Menteri Yasonna Sebut RKUHP Tak Mengekang Kebebasan Pers
Menteri Hukum dan Hak Asasi Manusia (Menkumham) Yasonna Laoly menyatakan pemerintah tidak melarang kebebasan pers di Tanah Air. Hal itu diutarakan terkait maraknya protes sejumlah pasal kontroversial dalam Rancangan Kitab Undang-Undang Hukum Pidana (RKUHP).
Namun, dia menekankan bahwa kebebasan yang dimaksud bukanlah bebas yang tanpa batas. Sebab, apabila kebebasan itu berlebihan, maka akan menimbulkan anarkisme di kemudian hari.
"Jadi kalau pers jelas, saudara dilindungi UU Pers," ucap Yasonna Laoly, di kanronya Gedung Menkumham, Jakarta, Jumat (20/9).
(Baca: Rancangan KUHP yang Akan Disahkan DPR Bertabur Pasal Kontroversial)
Ia mencontohkan salah satu pasal yang dianggap mengancam kebebasan pers, yakni mengenai pasal contempt of court (CoC).

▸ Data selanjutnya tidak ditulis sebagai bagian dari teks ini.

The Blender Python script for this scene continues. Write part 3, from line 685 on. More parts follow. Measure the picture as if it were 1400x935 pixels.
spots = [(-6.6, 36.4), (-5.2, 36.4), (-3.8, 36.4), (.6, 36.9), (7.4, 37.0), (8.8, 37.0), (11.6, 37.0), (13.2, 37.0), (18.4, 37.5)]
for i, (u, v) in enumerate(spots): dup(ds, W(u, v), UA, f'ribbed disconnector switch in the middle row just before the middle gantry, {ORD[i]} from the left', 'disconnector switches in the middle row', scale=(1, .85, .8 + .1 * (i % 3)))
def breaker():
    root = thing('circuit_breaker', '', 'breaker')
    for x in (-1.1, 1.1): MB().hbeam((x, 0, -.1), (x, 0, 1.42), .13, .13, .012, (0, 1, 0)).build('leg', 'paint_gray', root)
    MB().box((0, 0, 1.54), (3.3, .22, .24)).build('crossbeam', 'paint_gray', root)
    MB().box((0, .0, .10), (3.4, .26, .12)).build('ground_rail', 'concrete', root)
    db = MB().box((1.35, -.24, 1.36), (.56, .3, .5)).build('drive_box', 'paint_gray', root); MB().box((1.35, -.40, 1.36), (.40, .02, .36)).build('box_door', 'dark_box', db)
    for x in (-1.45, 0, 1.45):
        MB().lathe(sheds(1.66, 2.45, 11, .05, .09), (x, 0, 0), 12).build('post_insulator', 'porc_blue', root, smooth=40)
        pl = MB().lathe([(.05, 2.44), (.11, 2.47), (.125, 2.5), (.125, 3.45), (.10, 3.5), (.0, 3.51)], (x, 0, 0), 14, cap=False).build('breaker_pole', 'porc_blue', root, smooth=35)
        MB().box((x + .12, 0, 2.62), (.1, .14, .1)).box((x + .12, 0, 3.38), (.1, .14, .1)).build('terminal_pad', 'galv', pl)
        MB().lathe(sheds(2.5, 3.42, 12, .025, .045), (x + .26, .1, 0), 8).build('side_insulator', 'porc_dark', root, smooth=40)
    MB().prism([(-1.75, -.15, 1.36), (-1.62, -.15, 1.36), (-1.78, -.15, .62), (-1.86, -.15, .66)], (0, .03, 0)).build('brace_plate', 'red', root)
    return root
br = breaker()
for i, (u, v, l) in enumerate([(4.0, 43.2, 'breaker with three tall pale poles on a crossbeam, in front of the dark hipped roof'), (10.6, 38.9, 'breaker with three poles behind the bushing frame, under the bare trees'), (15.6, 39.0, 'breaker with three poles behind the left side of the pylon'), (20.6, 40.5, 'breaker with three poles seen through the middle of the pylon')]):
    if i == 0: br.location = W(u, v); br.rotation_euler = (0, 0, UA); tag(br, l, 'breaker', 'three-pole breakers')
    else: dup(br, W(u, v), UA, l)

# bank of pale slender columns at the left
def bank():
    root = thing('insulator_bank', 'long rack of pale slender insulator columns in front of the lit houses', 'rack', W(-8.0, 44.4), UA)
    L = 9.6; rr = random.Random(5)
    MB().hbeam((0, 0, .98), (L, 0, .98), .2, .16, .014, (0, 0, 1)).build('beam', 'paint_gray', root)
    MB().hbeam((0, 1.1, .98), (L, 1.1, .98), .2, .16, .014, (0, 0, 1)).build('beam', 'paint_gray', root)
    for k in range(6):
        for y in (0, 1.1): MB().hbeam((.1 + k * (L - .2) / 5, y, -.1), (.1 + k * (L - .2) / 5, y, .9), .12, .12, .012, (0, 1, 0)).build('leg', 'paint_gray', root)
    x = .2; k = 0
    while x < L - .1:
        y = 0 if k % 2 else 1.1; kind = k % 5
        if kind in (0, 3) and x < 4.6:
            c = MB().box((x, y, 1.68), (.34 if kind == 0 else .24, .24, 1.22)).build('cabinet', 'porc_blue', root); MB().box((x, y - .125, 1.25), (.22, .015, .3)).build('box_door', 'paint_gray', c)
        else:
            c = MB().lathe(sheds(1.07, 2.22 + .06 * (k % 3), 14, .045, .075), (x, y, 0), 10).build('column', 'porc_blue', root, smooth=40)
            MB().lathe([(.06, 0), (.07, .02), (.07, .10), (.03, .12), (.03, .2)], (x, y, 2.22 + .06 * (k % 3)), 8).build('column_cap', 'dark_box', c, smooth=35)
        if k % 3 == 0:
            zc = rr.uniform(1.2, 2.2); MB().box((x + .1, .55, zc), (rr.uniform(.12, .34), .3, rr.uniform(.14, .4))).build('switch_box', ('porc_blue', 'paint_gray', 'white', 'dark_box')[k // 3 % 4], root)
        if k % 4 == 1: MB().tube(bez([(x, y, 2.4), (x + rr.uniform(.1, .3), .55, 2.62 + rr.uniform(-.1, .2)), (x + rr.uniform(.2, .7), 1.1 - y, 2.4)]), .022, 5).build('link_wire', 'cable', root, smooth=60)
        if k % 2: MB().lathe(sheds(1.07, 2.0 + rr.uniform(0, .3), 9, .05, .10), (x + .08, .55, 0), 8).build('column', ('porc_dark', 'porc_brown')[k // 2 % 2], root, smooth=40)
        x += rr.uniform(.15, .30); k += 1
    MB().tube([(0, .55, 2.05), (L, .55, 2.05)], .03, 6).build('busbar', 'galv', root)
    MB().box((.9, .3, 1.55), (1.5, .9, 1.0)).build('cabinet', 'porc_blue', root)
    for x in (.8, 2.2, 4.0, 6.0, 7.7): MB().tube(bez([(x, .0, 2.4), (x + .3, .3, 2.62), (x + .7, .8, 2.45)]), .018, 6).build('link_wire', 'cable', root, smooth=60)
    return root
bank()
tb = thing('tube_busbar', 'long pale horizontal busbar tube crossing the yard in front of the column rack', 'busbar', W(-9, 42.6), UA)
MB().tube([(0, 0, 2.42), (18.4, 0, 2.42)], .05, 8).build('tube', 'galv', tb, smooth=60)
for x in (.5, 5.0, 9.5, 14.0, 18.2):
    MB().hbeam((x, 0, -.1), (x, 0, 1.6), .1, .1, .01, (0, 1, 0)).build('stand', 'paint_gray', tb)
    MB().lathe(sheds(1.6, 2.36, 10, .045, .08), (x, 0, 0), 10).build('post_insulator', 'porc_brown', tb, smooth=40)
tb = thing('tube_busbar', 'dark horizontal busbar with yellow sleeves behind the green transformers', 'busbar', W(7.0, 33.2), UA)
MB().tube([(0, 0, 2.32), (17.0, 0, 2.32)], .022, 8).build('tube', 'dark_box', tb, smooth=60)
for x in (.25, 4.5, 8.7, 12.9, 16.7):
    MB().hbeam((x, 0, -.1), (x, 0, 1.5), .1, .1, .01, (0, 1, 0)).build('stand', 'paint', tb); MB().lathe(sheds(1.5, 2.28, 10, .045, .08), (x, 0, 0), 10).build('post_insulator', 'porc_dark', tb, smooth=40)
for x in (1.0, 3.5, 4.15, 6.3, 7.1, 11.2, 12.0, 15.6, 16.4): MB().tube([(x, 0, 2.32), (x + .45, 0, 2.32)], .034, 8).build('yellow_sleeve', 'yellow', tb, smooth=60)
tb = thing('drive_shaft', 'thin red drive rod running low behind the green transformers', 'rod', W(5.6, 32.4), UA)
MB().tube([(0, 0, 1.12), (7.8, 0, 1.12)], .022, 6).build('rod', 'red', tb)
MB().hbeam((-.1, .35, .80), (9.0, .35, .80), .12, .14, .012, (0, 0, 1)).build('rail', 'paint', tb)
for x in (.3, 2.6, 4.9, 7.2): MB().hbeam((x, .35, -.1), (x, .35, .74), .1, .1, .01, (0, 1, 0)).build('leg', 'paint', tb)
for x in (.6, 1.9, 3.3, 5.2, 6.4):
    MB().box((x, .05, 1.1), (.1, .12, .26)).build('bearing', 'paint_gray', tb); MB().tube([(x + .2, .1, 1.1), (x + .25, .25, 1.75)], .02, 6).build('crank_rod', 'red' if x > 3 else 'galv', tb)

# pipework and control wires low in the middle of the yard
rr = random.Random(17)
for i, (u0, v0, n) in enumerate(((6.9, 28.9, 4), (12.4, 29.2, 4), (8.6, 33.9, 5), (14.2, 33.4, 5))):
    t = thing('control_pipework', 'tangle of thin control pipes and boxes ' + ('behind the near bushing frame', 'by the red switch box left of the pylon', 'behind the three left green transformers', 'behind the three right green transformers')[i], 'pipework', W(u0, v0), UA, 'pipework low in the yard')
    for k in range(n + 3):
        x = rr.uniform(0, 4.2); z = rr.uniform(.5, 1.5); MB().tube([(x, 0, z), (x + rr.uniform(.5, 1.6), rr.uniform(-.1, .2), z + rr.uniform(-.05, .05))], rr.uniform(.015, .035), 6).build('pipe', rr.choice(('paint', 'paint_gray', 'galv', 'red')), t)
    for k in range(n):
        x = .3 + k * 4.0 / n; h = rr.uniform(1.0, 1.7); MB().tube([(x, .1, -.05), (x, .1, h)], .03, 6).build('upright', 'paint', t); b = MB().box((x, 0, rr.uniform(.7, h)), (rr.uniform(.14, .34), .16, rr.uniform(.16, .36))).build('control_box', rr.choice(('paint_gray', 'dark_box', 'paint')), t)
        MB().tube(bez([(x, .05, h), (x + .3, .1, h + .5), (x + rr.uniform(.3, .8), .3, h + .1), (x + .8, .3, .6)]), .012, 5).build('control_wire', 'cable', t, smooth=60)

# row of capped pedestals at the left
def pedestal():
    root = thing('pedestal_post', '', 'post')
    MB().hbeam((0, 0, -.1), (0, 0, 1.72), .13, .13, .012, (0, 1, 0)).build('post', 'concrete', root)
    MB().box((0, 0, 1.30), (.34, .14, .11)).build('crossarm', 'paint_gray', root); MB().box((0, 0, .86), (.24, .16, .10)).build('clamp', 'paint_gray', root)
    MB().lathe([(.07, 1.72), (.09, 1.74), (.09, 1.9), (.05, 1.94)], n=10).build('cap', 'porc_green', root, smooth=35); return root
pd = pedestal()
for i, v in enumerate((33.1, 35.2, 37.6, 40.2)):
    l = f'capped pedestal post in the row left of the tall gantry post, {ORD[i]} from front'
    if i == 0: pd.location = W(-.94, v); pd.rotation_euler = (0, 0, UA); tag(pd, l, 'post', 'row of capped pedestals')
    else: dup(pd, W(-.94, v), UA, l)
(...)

Pasal itu memuat larangan mempublikasikan informasi apapun seputar proses penyelenggaraan peradilan yang bersifat tertutur dan dapat mengganggu independensi pengadilan dalam memutus perkara.
Yasonna menilai hal itu sama dengan pernyataan off the record dari pihak narasumber yang berarti tidak dapat ditulis oleh seorang jurnalis guna menjaga kredibilitasnya.
"Sudah hakim mengatakan rapat tertutup, anda malah bikin beritanya, itu kan gak bisa," ucapnya.
Sementara Mantan Gubernur Lembaga Pertahanan Nasional (Lemhanas) Muladi mengatakan, dalam menjalankan kebebasan berpendapat, hal itu kerap berbenturan dengan hak asasi orang lain.
Karenanya, peraturan tersebut diterapkan guna menjaga kepentingan keamanan, ketertiban umum, norma agama, dan kebebasan demokrasi.